Seguendo le voci rassicuranti dei loro cari, i terrestri scoprono un luogo nascosto nella superficie di Marte, un luogo magico dove i ricordi riprendono vita e mettono in risalto l’irrazionalità del bambino che vive dentro ognuno di loro: una festa di compleanno, una tavola da ping-pong, qualche giocattolo imballato dentro scatoloni pronti ad essere aperti. Tutti questi oggetti non diventano altro che una messinscena simbolica per far riflettere lo spettatore sul comportamento sbagliato che la civiltà adotta, in ambito sociale, fin dall’infanzia: ogni azione, infatti, dal dover dimostrare chi salta meglio la corda, al pretendere di riottenere subito dagli altri qualcosa che ci è stato strappato via, diventa un pretesto per imporre la propria supremazia sull’intera società, accantonando i sentimenti altrui pur di far prevalere il proprio benessere. L’egoismo della collettività si incastra perfettamente con l’immagine della “ludoteca marziana” e sugli effetti che essa scatena in chi si ritrova a giocare al suo interno: i comportamenti adottati dai tre protagonisti, infatti, riflettono tutti quei modi di comportarsi che sono propri della nostra civiltà e, con essi, le problematiche che comportano al giorno d’oggi in una società che non conosce più il significato dell’attesa, il farsi da parte e riconoscere i propri limiti per non distruggere ciò che ci circonda – come la Terra che da molti anni ci ospita e che se oggi si ritrova in questo stato è solo a causa della sconfinata volontà che ha l’uomo di conoscere l’inconoscibile. 
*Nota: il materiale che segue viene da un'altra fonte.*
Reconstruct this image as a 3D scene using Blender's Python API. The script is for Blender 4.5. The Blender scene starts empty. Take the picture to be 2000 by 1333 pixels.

Le luci si spengono e la scena cambia, inizia il “terzo atto”: i protagonisti ci riportano indietro nel tempo attraverso un flashback, alla conferenza stampa avvenuta prima del lancio su Marte. Il comandante, il generale e la dottoressa, ognuno con la propria personalità, espongono il loro punto di vista riguardo la spedizione: se il generale Di Renzi risponde alle domande dei giornalisti in modo più conciso e realista, il comandante Russo prende l’intervista meno seriamente lasciando spazio a battute, mentre la dottoressa Rinaldi equilibra le risposte dei suoi compagni rimanendo razionale e positiva.

La scena cambia nuovamente e i protagonisti dello spettacolo avanzano verso la platea spogliandosi del loro personaggio-astronauta. Ci raccontano ciò che, ad oggi, si conosce di Marte. E ciò che sappiamo in realtà è molto poco, quasi un nulla, e sicuramente non sarebbe giusto addentrarsi nella sua superficie per ridurla nello stesso stato in cui abbiamo ridotto la Terra.

La domanda che Giacomo Bisordi e il suo cast rivolgono allo spettatore è chiara: è davvero giusto andare su Marte con il pretesto di ricominciare da capo per poi trasformarlo in un luogo invivibile come abbiamo fatto con la Terra? Seppur apparentemente lontana, la “questione Marte” ci è più vicina di quanto crediamo.